Manchmal ereilt mich das Ungemach, dass ich mich ungebührlich lange der Flimmerkiste aussetze. Eigentlich geschieht solches immer dann, wenn ich mich müde, ein bisschen ausgelaugt fühle und deshalb keine Lust verspüre, mich zu bewegen – geistig wie körperlich.

Also genau im Zustand der Passivität und deshalb dankbares Aufnahmegefäss für allerlei wirres Fernsehzeug bin. Mein entsprechendes Träumen danach und das mich daran Erinnern zeigen mir allemal deutlich, welche destruktive Macht solche schnellaufenden Bilder und Schnitte auf mein Nervenkostüm haben können.

Ich selbst bin ohne Fernsehgerät aufgewachsen. Meine Eltern lehnten eine solche Kiste rundwegs ab. Sie meinten, und dies wohl nicht zu unrecht, dass ein Fernseher den Familiensinn und -zusammenhalt kaputt mache.
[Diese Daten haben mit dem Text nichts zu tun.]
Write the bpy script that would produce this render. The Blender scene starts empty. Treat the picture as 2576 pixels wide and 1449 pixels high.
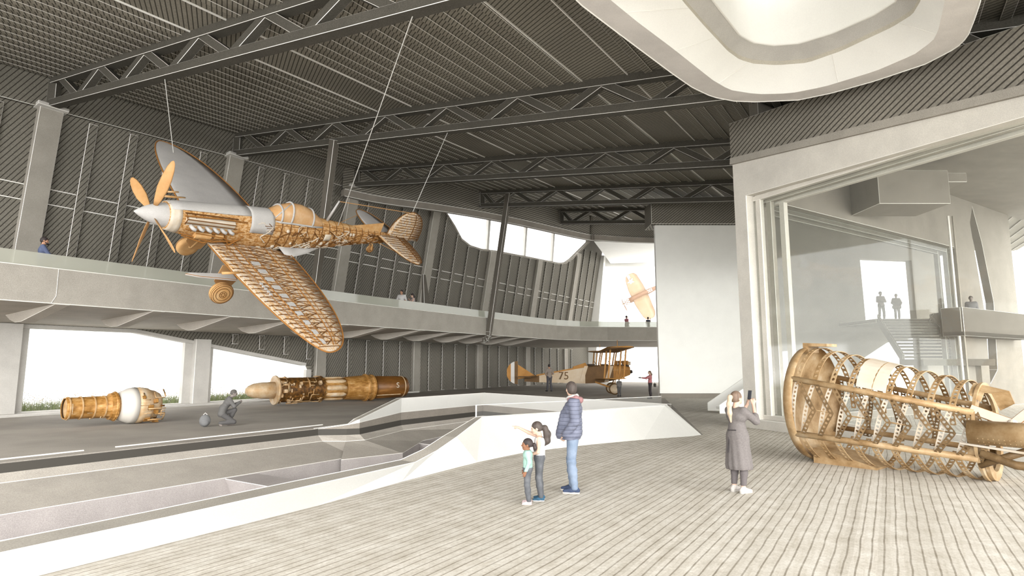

Im Gegenzug bin ich ein begeisterter Radiohörer gewesen und ich konnte es kaum erwarten, bis endlich Abend wurde und ich mir die entsprechenden Sendungen anhören durfte. Da gab es mehrteilige abenteuerliche Hörspiele, Märchenstunden mit der legendären Trudy Gerster, informative Tiersendungen direkt aus dem Zoo Basel mit dem damals nicht minder legendären Carl Stemmler, und, und, und…

Ich vermisste die laufenden Bilder der Glotzkiste nie. Ich produzierte sie mir beiläufig beim Radiohören wie beim Lesen als bildhaftes Erleben in mir selbst.

Ein Patenkind war letzthin für ein paar Tage bei uns zu Besuch. Er ist gerade in äusserst schwierigen Lebensumständen. Er pubertiert. Trotzdem: Seine liebste Beschäftigung ist nach wie vor, den abenteuerlichen Geschichten seines Göttis zu lauschen, ihn mit Fragen zu löchern.

Die Fernsehkiste läuft übrigens in diesen Besuchszeiten nie.